The V.I. government's five main economic development agencies could be combined under one authority if a bill passed by the Senate Finance Committee Monday passes the Rules committee and the full Senate, as its sponsors anticipate it will.
Sen. Violet Anne Golden, the bill's main sponsor, was pleased the measure had passed the Finance Committee. "It will give the agencies greater leverage," she said. "It will allow the agencies to hire consultants if necessary and cut down on their own staffing." It will also provide a venue for the agencies to work together and provide greater unity, she said.

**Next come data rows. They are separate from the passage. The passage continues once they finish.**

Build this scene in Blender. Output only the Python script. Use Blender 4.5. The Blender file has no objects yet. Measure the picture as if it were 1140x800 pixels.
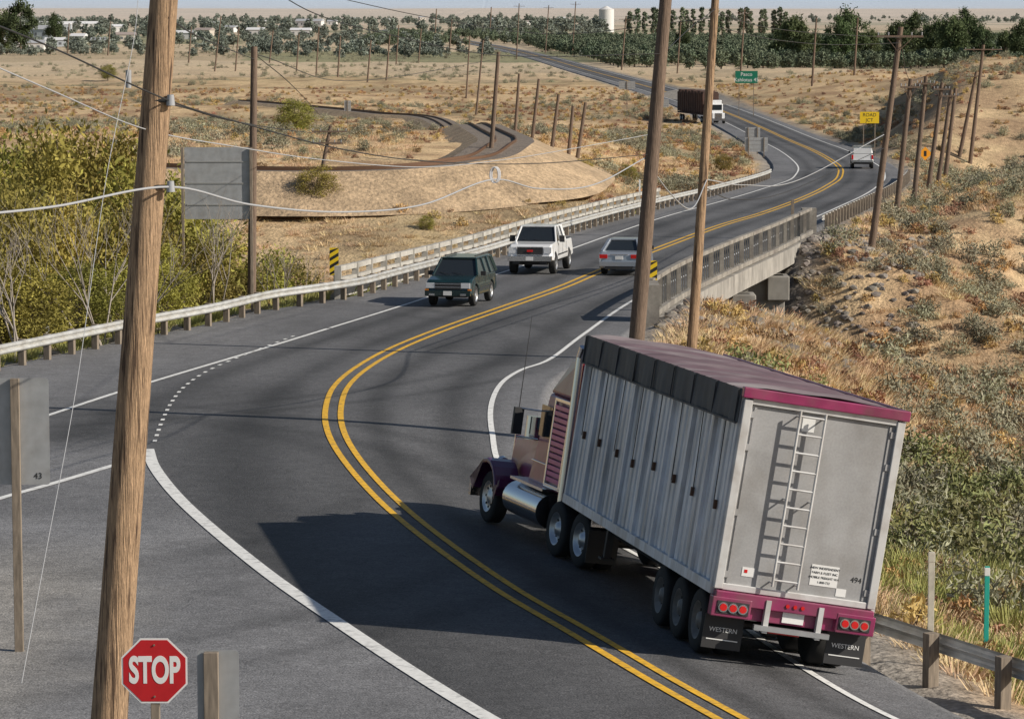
import bpy, math, random, bmesh
import numpy as np
from mathutils import Vector, Matrix
random.seed(7); RNG=np.random.default_rng(7)
scene=bpy.context.scene
COL=scene.collection
# ------------------------------------------------------------------ survey / camera model
F=3500.0; PITCH=math.atan(390/3500); CZ=8.74
cP,sP=math.cos(PITCH),math.sin(PITCH)
def ray(px,py):
    a=px-570.0; b=-(py-400.0)
    return a, F*cP+b*sP, -F*sP+b*cP
def at(px,py,Y):
    a,ry,rz=ray(px,py); s=Y/ry
    return Vector((a*s,Y,CZ+rz*s))
def ss(a,b,x):
    t=np.clip((np.asarray(x,float)-a)/(b-a),0,1); return t*t*(3-2*t)
def vnoise(x,y,seed=0.0):
    x=np.asarray(x,float); y=np.asarray(y,float)
    xi=np.floor(x); yi=np.floor(y); fx=x-xi; fy=y-yi
    fx=fx*fx*(3-2*fx); fy=fy*fy*(3-2*fy)
    def h(i,j):
        v=np.sin(i*127.1+j*311.7+seed*74.7)*43758.5453
        return v-np.floor(v)
    return (h(xi,yi)*(1-fx)+h(xi+1,yi)*fx)*(1-fy)+(h(xi,yi+1)*(1-fx)+h(xi+1,yi+1)*fx)*fy
def fbm(x,y,seed=0,o=4):
    s=0;a=0.5;t=0
    for k in range(o):
        s=s+a*vnoise(x*2**k,y*2**k,seed+k*3.1); t+=a; a*=0.5
    return s/t
def prof(y):
    y=np.asarray(y,float)
    u=np.clip(y-380,0,120)
    return -0.02*np.minimum(y,380)-0.02*(u-u*u/240)
def bench(y): return 2.8*ss(200,226,y)*(1-ss(300,430,y))
def hit(px,py,fn):
    a,ry,rz=ray(px,py)
    Ys=15*(13000/15.0)**np.linspace(0,1,900)
    s=Ys/ry; zr=CZ+rz*s; zg=fn(a*s,Ys)
    k=np.where(zr<=zg)[0]
    if len(k)==0: Y=13000.0
    else:
        k=k[0]; lo=Ys[max(k-1,0)]; hi=Ys[k]
        for _ in range(30):
            m=(lo+hi)/2
            if CZ+rz*m/ry<=float(fn(a*m/ry,m)): hi=m
            else: lo=m
        Y=hi
    X=a*Y/ry
    return Vector((X,Y,float(fn(X,Y))))
pz=lambda x,y:prof(y)+0*np.asarray(x,float)
def catmull(P,n=10):
    P=[np.array(p,float) for p in P]
    Q=[2*P[0]-P[1]]+P+[2*P[-1]-P[-2]]
    out=[]
    for i in range(1,len(Q)-2):
        p0,p1,p2,p3=Q[i-1:i+3]
        for k in range(n):
            t=k/n
            out.append(0.5*((2*p1)+(-p0+p2)*t+(2*p0-5*p1+4*p2-p3)*t*t+(-p0+3*p1-3*p2+p3)*t**3))
    out.append(P[-1]); return np.array(out)
def table(pxs):
    W=[hit(a,b,pz) for a,b in pxs]
    C=catmull([(w.x,w.y) for w in W],12); return C[np.argsort(C[:,1])]
YEL=[(950,872),(880,833),(816,797),(735,752),(650,702),(560,650),(480,594),(430,552),(392,510),(374,480),(371,455),(380,430),(405,408),(445,386),(500,364),(560,343),(625,320),(668,302),(730,278),(800,252),(850,237),(893,221),(920,208),(935,196),(930,182),(895,163),(850,143),(805,124),(760,108),(705,92),(650,77),(600,63),(545,51),(490,42),(430,34)]
CY=table(YEL)
CY=np.vstack([[CY[0,0]+ (CY[0,0]-CY[8,0])/(CY[8,1]-CY[0,1])*25, CY[0,1]-25],CY])
def xy_(y): return np.interp(y,CY[:,1],CY[:,0])
slopeY=np.gradient(CY[:,0],CY[:,1])
def perp(y):
    s=np.interp(y,CY[:,1],slopeY); return np.sqrt(1+s*s)
def sp(u,s=0.6): return s*np.logaddexp(0,u/s)
def base(x,y):
    x=np.asarray(x,float); y=np.asarray(y,float)
    w=ss(34,43,y)*(1-ss(66,84,y))
    u=x-xy_(y)
    return prof(y)-0.135*w*(sp(u)-sp(u-7))
LW=table([(-60,500),(55,462),(150,431),(300,386),(365,366),(455,338),(520,316),(600,290),(690,258),(745,240),(800,225),(850,210),(880,198)])
RW=table([(1250,885),(1150,838),(1075,803),(960,752),(860,690),(770,617),(635,550),(562,507),(548,475),(547,450),(558,427),(580,412),(612,400),(650,372),(704,335),(767,305),(830,278),(885,252),(930,232),(965,215)])
GL=table([(-300,478),(-80,432),(0,413),(150,380),(240,362),(300,347),(345,340),(400,331),(440,320),(540,292),(600,272),(680,248),(740,232),(800,217),(850,202),(868,192)])
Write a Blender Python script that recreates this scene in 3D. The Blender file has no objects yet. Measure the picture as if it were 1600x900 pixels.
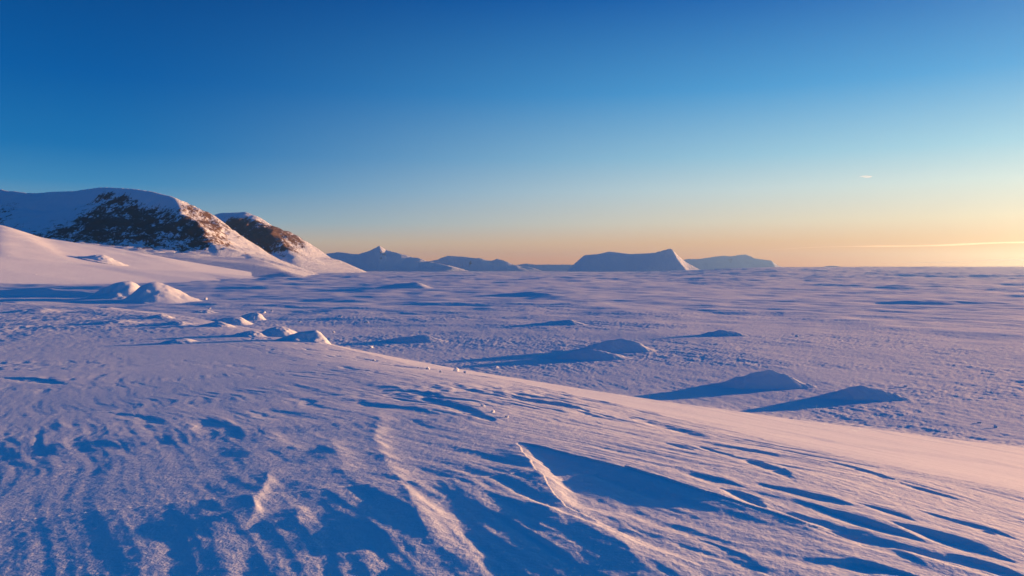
import bpy, math, random
import numpy as np
from mathutils import Vector, geometry

R = math.radians
scene = bpy.context.scene
col = scene.collection

# ------------------------------------------------------------------ camera
F = 1600 * 28.0 / 36.0            # focal length in photograph pixels
HORIZON = 422.0                   # image row of the true horizon
CAM = np.array([0.0, 0.0, 10.0])
PITCH = math.atan((450 - HORIZON) / F)
cam_data = bpy.data.cameras.new('camera')
cam_data.lens = 28.0
cam_data.sensor_width = 36.0
cam_data.clip_start = 0.1
cam_data.clip_end = 120000.0
cam = bpy.data.objects.new('camera', cam_data)
col.objects.link(cam)
cam.location = CAM
cam.rotation_euler = (R(90) - PITCH, 0, 0)
scene.camera = cam

# ------------------------------------------------------------------ sun, sky, exposure
SUN_AZ = 58.0                     # degrees to the right of the view direction
SUN_EL = 3.2
sd = Vector((math.sin(R(SUN_AZ)) * math.cos(R(SUN_EL)), math.cos(R(SUN_AZ)) * math.cos(R(SUN_EL)), math.sin(R(SUN_EL))))
sun_data = bpy.data.lights.new('sun', 'SUN')
sun_data.energy = 5.0
sun_data.angle = R(0.6)
sun_data.color = (1.0, 0.49, 0.19)
sun = bpy.data.objects.new('sun', sun_data)
col.objects.link(sun)
sun.location = (200, 100, 120)
sun.rotation_euler = (-sd).to_track_quat('-Z', 'Y').to_euler()

scene.view_settings.view_transform = 'Standard'
scene.view_settings.look = 'None'
scene.view_settings.exposure = 1.15
scene.view_settings.gamma = 1.0
scene.view_settings.use_curve_mapping = False
scene.cycles.use_denoising = True
scene.cycles.max_bounces = 4
scene.cycles.diffuse_bounces = 2
scene.cycles.glossy_bounces = 2
scene.cycles.transparent_max_bounces = 12


def srgb(r, g, b):
    def f(c):
        c /= 255.0
        return c / 12.92 if c <= 0.04045 else ((c + 0.055) / 1.055) ** 2.4
    return (f(r), f(g), f(b), 1.0)


world = bpy.data.worlds.new('World')
scene.world = world
world.use_nodes = True
nt = world.node_tree
nt.nodes.clear()
w_out = nt.nodes.new('ShaderNodeOutputWorld')
w_bg = nt.nodes.new('ShaderNodeBackground')
w_bg.inputs['Strength'].default_value = 0.1
nt.links.new(w_bg.outputs[0], w_out.inputs['Surface'])
sky = nt.nodes.new('ShaderNodeTexSky')
sky.sky_type = 'NISHITA'
sky.sun_disc = False
sky.sun_elevation = R(SUN_EL)
sky.sun_rotation = R(SUN_AZ)
sky.air_density = 1.0
sky.dust_density = 0.3
sky.ozone_density = 3.0
geo = nt.nodes.new('ShaderNodeTexCoord')
sep = nt.nodes.new('ShaderNodeSeparateXYZ')
nt.links.new(geo.outputs['Generated'], sep.inputs[0])


def wmath(op, a, b=None, clamp=False):
    n = nt.nodes.new('ShaderNodeMath')
    n.operation = op
    n.use_clamp = clamp
    for i, v in enumerate((a, b)):
        if v is None:
            continue
        if isinstance(v, (int, float)):
            n.inputs[i].default_value = v
        else:
            nt.links.new(v, n.inputs[i])
    return n.outputs[0]


def wramp(fac, stops):
    n = nt.nodes.new('ShaderNodeValToRGB')
    n.color_ramp.interpolation = 'B_SPLINE' if len(stops) > 30 else 'LINEAR'
    e = n.color_ramp.elements
    while len(e) > 1:
        e.remove(e[-1])
    e[0].position = stops[0][0]
    e[0].color = stops[0][1]
    for p, c in stops[1:]:
        k = e.new(p)
        k.color = c
    nt.links.new(fac, n.inputs[0])
    return n.outputs[0]


# elevation 0..1 : square root of sin(elevation) so that the horizon gets the room
elev = wmath('POWER', wmath('MAXIMUM', sep.outputs['Z'], 0.0), 0.5)


def el(py):                       # ramp position of an image row
    return math.sqrt(math.sin(math.atan((HORIZON - py) / F)))


SIDE_FAR = [                      # away from the sun (left of the picture and beyond)
    (0.0, srgb(200, 164, 150)), (el(405), srgb(226, 180, 150)), (el(380), srgb(200, 190, 172)),
    (el(350), srgb(136, 174, 194)), (el(300), srgb(64, 142, 192)), (el(250), srgb(24, 118, 182)), (el(150), srgb(0, 94, 166)), (el(0), srgb(0, 72, 140)),
    (0.72, srgb(0, 76, 142)), (1.0, srgb(0, 84, 146))]
SIDE_SUN = [                      # towards the sun
    (0.0, srgb(250, 148, 116)), (el(405), srgb(252, 168, 122)), (el(380), srgb(252, 194, 144)),
    (el(350), srgb(250, 228, 192)), (el(300), srgb(222, 236, 228)), (el(250), srgb(170, 218, 234)), (el(150), srgb(84, 172, 226)), (el(0), srgb(10, 106, 188)),
    (0.72, srgb(0, 84, 154)), (1.0, srgb(0, 84, 146))]
dot = nt.nodes.new('ShaderNodeVectorMath')
dot.operation = 'DOT_PRODUCT'
hn = nt.nodes.new('ShaderNodeVectorMath')
hn.operation = 'NORMALIZE'
cmb = nt.nodes.new('ShaderNodeCombineXYZ')
nt.links.new(sep.outputs['X'], cmb.inputs[0])
nt.links.new(sep.outputs['Y'], cmb.inputs[1])
nt.links.new(cmb.outputs[0], hn.inputs[0])
nt.links.new(hn.outputs[0], dot.inputs[0])
dot.inputs[1].default_value = (math.sin(R(SUN_AZ)), math.cos(R(SUN_AZ)), 0)
azf = nt.nodes.new('ShaderNodeMapRange')
azf.interpolation_type = 'SMOOTHSTEP'
azf.inputs['From Min'].default_value = 0.05
azf.inputs['From Max'].default_value = 1.08
nt.links.new(dot.outputs['Value'], azf.inputs['Value'])


def wmix(fac, a, b):
    n = nt.nodes.new('ShaderNodeMix')
    n.data_type = 'RGBA'
    if isinstance(fac, float):
        n.inputs[0].default_value = fac
    else:
        nt.links.new(fac, n.inputs[0])
    nt.links.new(a, n.inputs[6])
    nt.links.new(b, n.inputs[7])
    return n.outputs[2]


grad = wmix(azf.outputs[0], wramp(elev, SIDE_FAR), wramp(elev, SIDE_SUN))
gs = nt.nodes.new('ShaderNodeVectorMath')
gs.operation = 'SCALE'
gs.inputs['Scale'].default_value = 4.4
nt.links.new(grad, gs.inputs[0])
nt.links.new(wmix(0.993, sky.outputs[0], gs.outputs[0]), w_bg.inputs['Color'])

# ------------------------------------------------------------------ numpy helpers
rng = np.random.RandomState(7)
PERM = rng.permutation(4096)
GANG = rng.uniform(0, 2 * np.pi, 4096)
GX, GY = np.cos(GANG), np.sin(GANG)


def _h(ix, iy, s):
    return PERM[(PERM[(ix + s * 131) & 4095] + iy) & 4095]


def noise(x, y, s=0):
    """gradient noise, about -0.7 .. 0.7"""
    x = np.asarray(x, float)
    y = np.asarray(y, float)
    fx, fy = np.floor(x), np.floor(y)
    ix, iy = fx.astype(np.int64), fy.astype(np.int64)
    x, y = x - fx, y - fy
    u = x * x * x * (x * (x * 6 - 15) + 10)
    v = y * y * y * (y * (y * 6 - 15) + 10)

    def g(dx, dy):
        k = _h(ix + dx, iy + dy, s)
        return GX[k] * (x - dx) + GY[k] * (y - dy)
    a = g(0, 0) * (1 - u) + g(1, 0) * u
    b = g(0, 1) * (1 - u) + g(1, 1) * u
    return a * (1 - v) + b * v


def fbm(x, y, octv=3, s=0, gain=0.5):
    r, a = 0, 1.0
    for i in range(octv):
        r = r + a * noise(x * 2 ** i + 17.3 * i, y * 2 ** i - 9.1 * i, s + i)
        a *= gain
    return r


def ss(a, b, x):
    t = np.clip((x - a) / (b - a), 0, 1)
    return t * t * (3 - 2 * t)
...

Finance Committee Chairwoman Lorraine Berry said the bill would "provide an umbrella entity." She said with the bill's new fees, the government would be better able to enforce laws governing the entities, and to do more marketing to attract new business to the territory.
The amendment calls for the creation of the Virgin Islands Economic Development Authority. It almost completely rewrites former legislation on Industrial Development Commission reform, and incorporates legislation sent down by the governor to unite the agencies.
It would combine the IDC, the Government Development Bank, the Industrial Park Development Corporation, the Small Business Development Agency and the Bureau of Economic Research under one executive board. The semiautonomous board would be comprised of seven members appointed by the governor with the advice and consent of the Legislature. Three members, one from each island, cannot be government employees, three will be from the cabinet or executive departments and one would be appointed from the Government Employees Retirement System, V.I. Port Authority or the University of the Virgin Islands.
The authority's aim would be to achieve maximum efficiency of operations, and avoid duplication of services and positions. It would also reduce expenses for personnel, physical plant and operations and develop comprehensive programs for the territory's economic development.
The amendment includes several changes in the current IDC law, starting off with a doubled minimum for initial investment from $50,000 to $100,000 for an IDC approved industry or business. The businesses are divided in three categories: 1) mainly industry and production, the marine industry, hotels and transportation and telecommunications; 2) service businesses including investment managers, software developers and e-Commerce; and 3) regulated utilities and other entities including tourism, recreation and health care facilities.
A schedule of application and compliance fees, which range from a $500 Category 1 annual appliance fee to a Category 111 $2,500 fee, would be deposited into an Industrial Promotion Fund under the legislation. Also, the bill establishes that any investigation or proceeding by the IDC to determine compliance by any beneficiary shall be borne by the beneficiary.
The bill retains the option to beneficiaries to have benefits extended by three years upon their agreement to pay all income, excise and gross receipt taxes and other duties and fees for tax years 2001 and 2002.
The measure will go the Rules Committee Tuesday or Wednesday, the final two days of that committee, and then on to the full Senate if it passes Rules. Other sponsors for the bill are Sens. David Jones, Gregory Bennerson, Lorraine Berry, Roosevelt David and George Goodwin.